▼
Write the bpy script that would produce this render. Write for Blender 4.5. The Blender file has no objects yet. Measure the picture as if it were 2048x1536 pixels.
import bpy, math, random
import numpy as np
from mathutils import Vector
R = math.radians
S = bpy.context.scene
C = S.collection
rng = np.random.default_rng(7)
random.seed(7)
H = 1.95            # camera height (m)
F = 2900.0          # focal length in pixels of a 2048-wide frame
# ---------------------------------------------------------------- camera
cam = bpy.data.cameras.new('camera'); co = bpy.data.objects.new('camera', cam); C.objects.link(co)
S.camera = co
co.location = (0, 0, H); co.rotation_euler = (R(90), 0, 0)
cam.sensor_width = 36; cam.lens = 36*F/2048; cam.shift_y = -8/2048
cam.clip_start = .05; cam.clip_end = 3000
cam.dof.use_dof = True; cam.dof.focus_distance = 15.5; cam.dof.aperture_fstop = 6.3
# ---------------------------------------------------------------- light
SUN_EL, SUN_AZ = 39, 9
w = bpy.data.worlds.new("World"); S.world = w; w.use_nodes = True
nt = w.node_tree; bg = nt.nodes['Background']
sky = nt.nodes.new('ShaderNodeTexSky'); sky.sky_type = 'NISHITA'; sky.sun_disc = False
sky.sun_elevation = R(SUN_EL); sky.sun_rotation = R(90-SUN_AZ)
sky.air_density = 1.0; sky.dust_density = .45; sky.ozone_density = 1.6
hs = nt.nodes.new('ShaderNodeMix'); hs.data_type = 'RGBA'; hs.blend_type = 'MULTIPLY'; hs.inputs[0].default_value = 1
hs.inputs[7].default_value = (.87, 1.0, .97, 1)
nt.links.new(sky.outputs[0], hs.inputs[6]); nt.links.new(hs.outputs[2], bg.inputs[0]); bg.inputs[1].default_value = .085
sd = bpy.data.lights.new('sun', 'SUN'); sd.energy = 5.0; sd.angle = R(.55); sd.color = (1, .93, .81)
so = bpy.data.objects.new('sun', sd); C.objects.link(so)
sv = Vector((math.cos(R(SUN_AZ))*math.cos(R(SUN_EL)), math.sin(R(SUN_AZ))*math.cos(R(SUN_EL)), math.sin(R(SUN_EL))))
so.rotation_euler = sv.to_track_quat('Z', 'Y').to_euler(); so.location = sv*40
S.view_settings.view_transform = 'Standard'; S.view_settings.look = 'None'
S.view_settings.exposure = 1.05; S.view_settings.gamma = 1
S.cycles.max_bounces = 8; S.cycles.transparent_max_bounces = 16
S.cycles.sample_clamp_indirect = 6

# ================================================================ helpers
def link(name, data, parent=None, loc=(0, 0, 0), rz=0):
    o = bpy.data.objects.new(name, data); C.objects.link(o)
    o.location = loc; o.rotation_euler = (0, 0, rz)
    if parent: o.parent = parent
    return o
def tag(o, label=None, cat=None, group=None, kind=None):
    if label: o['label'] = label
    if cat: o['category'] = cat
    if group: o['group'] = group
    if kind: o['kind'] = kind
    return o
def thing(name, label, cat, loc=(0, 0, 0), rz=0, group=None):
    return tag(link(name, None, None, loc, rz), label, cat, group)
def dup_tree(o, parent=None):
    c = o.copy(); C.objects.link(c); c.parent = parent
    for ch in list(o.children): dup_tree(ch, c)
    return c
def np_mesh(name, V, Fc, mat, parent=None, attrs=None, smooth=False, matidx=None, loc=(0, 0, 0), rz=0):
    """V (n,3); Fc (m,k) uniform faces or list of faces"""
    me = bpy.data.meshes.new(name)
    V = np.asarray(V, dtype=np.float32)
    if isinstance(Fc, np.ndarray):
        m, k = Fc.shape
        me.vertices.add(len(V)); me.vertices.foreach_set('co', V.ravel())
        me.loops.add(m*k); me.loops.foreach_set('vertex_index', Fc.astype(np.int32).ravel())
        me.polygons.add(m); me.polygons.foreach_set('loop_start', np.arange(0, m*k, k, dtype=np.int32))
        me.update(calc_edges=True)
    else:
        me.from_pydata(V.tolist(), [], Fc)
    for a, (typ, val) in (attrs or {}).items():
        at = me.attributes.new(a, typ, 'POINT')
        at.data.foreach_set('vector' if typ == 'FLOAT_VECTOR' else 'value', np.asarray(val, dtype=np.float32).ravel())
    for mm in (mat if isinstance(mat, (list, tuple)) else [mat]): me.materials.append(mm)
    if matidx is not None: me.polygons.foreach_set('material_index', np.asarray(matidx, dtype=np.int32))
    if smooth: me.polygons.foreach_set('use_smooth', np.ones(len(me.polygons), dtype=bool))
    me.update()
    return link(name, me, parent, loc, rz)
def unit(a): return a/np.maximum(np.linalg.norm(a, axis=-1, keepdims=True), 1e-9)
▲
■ **Exercise**
Copy the material above back out, exactly as written.

■ **Task result**
Write the bpy script that would produce this render. Write for Blender 4.5. The Blender file has no objects yet. Measure the picture as if it were 2048x1536 pixels.
import bpy, math, random
import numpy as np
from mathutils import Vector
R = math.radians
S = bpy.context.scene
C = S.collection
rng = np.random.default_rng(7)
random.seed(7)
H = 1.95            # camera height (m)
F = 2900.0          # focal length in pixels of a 2048-wide frame
# ---------------------------------------------------------------- camera
cam = bpy.data.cameras.new('camera'); co = bpy.data.objects.new('camera', cam); C.objects.link(co)
S.camera = co
co.location = (0, 0, H); co.rotation_euler = (R(90), 0, 0)
cam.sensor_width = 36; cam.lens = 36*F/2048; cam.shift_y = -8/2048
cam.clip_start = .05; cam.clip_end = 3000
cam.dof.use_dof = True; cam.dof.focus_distance = 15.5; cam.dof.aperture_fstop = 6.3
# ---------------------------------------------------------------- light
SUN_EL, SUN_AZ = 39, 9
w = bpy.data.worlds.new("World"); S.world = w; w.use_nodes = True
nt = w.node_tree; bg = nt.nodes['Background']
sky = nt.nodes.new('ShaderNodeTexSky'); sky.sky_type = 'NISHITA'; sky.sun_disc = False
sky.sun_elevation = R(SUN_EL); sky.sun_rotation = R(90-SUN_AZ)
sky.air_density = 1.0; sky.dust_density = .45; sky.ozone_density = 1.6
hs = nt.nodes.new('ShaderNodeMix'); hs.data_type = 'RGBA'; hs.blend_type = 'MULTIPLY'; hs.inputs[0].default_value = 1
hs.inputs[7].default_value = (.87, 1.0, .97, 1)
nt.links.new(sky.outputs[0], hs.inputs[6]); nt.links.new(hs.outputs[2], bg.inputs[0]); bg.inputs[1].default_value = .085
sd = bpy.data.lights.new('sun', 'SUN'); sd.energy = 5.0; sd.angle = R(.55); sd.color = (1, .93, .81)
so = bpy.data.objects.new('sun', sd); C.objects.link(so)
sv = Vector((math.cos(R(SUN_AZ))*math.cos(R(SUN_EL)), math.sin(R(SUN_AZ))*math.cos(R(SUN_EL)), math.sin(R(SUN_EL))))
so.rotation_euler = sv.to_track_quat('Z', 'Y').to_euler(); so.location = sv*40
S.view_settings.view_transform = 'Standard'; S.view_settings.look = 'None'
S.view_settings.exposure = 1.05; S.view_settings.gamma = 1
S.cycles.max_bounces = 8; S.cycles.transparent_max_bounces = 16
S.cycles.sample_clamp_indirect = 6

# ================================================================ helpers
def link(name, data, parent=None, loc=(0, 0, 0), rz=0):
    o = bpy.data.objects.new(name, data); C.objects.link(o)
    o.location = loc; o.rotation_euler = (0, 0, rz)
    if parent: o.parent = parent
    return o
def tag(o, label=None, cat=None, group=None, kind=None):
    if label: o['label'] = label
    if cat: o['category'] = cat
    if group: o['group'] = group
    if kind: o['kind'] = kind
    return o
def thing(name, label, cat, loc=(0, 0, 0), rz=0, group=None):
    return tag(link(name, None, None, loc, rz), label, cat, group)
def dup_tree(o, parent=None):
    c = o.copy(); C.objects.link(c); c.parent = parent
    for ch in list(o.children): dup_tree(ch, c)
    return c
def np_mesh(name, V, Fc, mat, parent=None, attrs=None, smooth=False, matidx=None, loc=(0, 0, 0), rz=0):
    """V (n,3); Fc (m,k) uniform faces or list of faces"""
    me = bpy.data.meshes.new(name)
    V = np.asarray(V, dtype=np.float32)
    if isinstance(Fc, np.ndarray):
        m, k = Fc.shape
        me.vertices.add(len(V)); me.vertices.foreach_set('co', V.ravel())
        me.loops.add(m*k); me.loops.foreach_set('vertex_index', Fc.astype(np.int32).ravel())
        me.polygons.add(m); me.polygons.foreach_set('loop_start', np.arange(0, m*k, k, dtype=np.int32))
        me.update(calc_edges=True)
    else:
        me.from_pydata(V.tolist(), [], Fc)
    for a, (typ, val) in (attrs or {}).items():
        at = me.attributes.new(a, typ, 'POINT')
        at.data.foreach_set('vector' if typ == 'FLOAT_VECTOR' else 'value', np.asarray(val, dtype=np.float32).ravel())
    for mm in (mat if isinstance(mat, (list, tuple)) else [mat]): me.materials.append(mm)
    if matidx is not None: me.polygons.foreach_set('material_index', np.asarray(matidx, dtype=np.int32))
    if smooth: me.polygons.foreach_set('use_smooth', np.ones(len(me.polygons), dtype=bool))
    me.update()
    return link(name, me, parent, loc, rz)
def unit(a): return a/np.maximum(np.linalg.norm(a, axis=-1, keepdims=True), 1e-9)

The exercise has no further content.